Kaile Judge - Student Choosing Topic Post 3 - Flow
F L O W
Long-distance hiking, wilderness, trees, flowers, rocks, moss, roots, ants, flow. Flowing is going, moving forward without stopping, flow. The river flows, but it is loud, ragging down a mountain, trying to get to the ocean as quickly as possible. Running around rocks and fallen trees, around bends and down waterfalls, the river runs, but does it flow?
Flow is not water at all, rather a state of being. Flow is how you exist for a period of time. As one that has never experienced this "flow," I could not accurately say what it is, how it works, or what happens. I know that flow is steady, it is not always smooth riding, but it is always moving. Flow is an action. One does not say the water is "flowing" when sitting still; instead, one might say it is meditating or relaxing.
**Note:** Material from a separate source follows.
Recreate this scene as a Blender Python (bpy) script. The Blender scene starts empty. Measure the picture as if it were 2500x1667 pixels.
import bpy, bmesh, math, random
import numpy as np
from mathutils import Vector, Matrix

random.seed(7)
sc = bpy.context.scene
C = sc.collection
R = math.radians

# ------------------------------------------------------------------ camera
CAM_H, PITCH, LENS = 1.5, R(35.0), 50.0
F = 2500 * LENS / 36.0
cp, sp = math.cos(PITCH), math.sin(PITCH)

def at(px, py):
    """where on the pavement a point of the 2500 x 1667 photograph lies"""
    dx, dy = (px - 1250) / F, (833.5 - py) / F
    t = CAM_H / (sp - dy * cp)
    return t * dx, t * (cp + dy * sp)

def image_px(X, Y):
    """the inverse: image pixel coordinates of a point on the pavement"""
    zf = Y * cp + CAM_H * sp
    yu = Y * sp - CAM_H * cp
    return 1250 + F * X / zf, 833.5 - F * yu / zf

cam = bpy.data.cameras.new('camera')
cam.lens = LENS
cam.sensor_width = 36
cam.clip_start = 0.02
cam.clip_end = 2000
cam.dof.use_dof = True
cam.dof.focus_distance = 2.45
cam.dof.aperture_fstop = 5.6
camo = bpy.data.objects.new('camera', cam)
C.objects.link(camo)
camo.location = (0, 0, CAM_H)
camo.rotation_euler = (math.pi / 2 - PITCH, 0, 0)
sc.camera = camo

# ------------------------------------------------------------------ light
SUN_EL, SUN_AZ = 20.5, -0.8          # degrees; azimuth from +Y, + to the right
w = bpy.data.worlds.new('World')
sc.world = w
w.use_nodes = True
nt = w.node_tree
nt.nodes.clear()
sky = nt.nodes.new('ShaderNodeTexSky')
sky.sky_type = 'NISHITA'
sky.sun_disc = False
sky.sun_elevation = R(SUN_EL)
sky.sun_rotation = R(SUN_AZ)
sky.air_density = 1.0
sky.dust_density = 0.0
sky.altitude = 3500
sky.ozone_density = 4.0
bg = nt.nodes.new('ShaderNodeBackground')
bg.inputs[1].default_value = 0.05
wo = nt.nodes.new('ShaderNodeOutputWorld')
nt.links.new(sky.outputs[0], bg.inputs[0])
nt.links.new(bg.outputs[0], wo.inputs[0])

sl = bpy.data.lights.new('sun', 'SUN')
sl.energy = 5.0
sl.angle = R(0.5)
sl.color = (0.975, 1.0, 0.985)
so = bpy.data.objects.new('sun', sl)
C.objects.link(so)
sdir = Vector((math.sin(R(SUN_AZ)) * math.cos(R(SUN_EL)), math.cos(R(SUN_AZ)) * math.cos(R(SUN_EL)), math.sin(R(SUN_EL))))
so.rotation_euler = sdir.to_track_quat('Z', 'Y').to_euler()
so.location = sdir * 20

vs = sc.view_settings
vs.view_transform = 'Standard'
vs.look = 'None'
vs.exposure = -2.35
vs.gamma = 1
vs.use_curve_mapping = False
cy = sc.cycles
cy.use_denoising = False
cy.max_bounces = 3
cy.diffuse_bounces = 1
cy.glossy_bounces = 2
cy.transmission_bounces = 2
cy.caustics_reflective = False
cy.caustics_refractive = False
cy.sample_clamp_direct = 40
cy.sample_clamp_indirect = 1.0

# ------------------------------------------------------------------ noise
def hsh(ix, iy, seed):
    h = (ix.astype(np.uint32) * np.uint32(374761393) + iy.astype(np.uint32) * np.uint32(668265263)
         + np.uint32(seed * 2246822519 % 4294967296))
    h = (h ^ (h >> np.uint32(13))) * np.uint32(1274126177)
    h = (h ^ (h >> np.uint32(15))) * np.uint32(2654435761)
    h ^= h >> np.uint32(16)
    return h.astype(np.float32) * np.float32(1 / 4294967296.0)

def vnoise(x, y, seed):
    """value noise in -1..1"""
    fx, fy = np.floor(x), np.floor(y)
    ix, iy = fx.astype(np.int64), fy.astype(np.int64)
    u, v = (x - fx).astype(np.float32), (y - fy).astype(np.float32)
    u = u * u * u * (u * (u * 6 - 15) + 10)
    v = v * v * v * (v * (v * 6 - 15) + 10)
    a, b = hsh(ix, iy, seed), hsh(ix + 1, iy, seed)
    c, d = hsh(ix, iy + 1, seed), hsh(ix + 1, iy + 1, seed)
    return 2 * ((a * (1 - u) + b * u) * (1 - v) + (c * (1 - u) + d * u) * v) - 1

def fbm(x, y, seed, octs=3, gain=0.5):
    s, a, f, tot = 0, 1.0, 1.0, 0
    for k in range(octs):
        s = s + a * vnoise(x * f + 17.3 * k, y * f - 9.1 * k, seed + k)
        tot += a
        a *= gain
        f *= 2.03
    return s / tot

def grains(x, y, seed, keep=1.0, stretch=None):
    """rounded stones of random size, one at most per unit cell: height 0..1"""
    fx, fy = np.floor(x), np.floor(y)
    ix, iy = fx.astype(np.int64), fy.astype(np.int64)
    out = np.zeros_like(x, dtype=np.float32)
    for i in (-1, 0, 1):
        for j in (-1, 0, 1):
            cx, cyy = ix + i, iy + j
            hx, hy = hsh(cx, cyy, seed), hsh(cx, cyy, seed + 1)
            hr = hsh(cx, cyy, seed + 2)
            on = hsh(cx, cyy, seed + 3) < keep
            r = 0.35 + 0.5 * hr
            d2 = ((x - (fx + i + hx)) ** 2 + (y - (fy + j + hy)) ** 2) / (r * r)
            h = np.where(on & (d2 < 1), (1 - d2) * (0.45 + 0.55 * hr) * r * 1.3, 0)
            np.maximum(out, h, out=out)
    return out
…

Water that is moving, however, now that is flowing.
Becoming the water, going over obstacles, around them, or through them, but just going. Being aware of every fish, piece of moss, smooth or jagged rock, every turn and fall. To be water, one must flow, being kind to others and going around them, but being strong in will in going over and through. Going around the tall standing trees, over the buried rocks, and through the pile of branches trying to stop its movement forward that were placed there by the wind or the pesky beavers.
Flow is the "merging of action and awareness" (Dr. Redick), and indeed one must be in motion, but one must also be aware. Not forcing self to be aware, but meditatively being aware of every surrounding. Not knowing while you are in flow, but once the water reaches the ocean, you know everything you have seen, every mountain traversed, and fish that went dancing by. You are familiar now with that which you passed without knowing.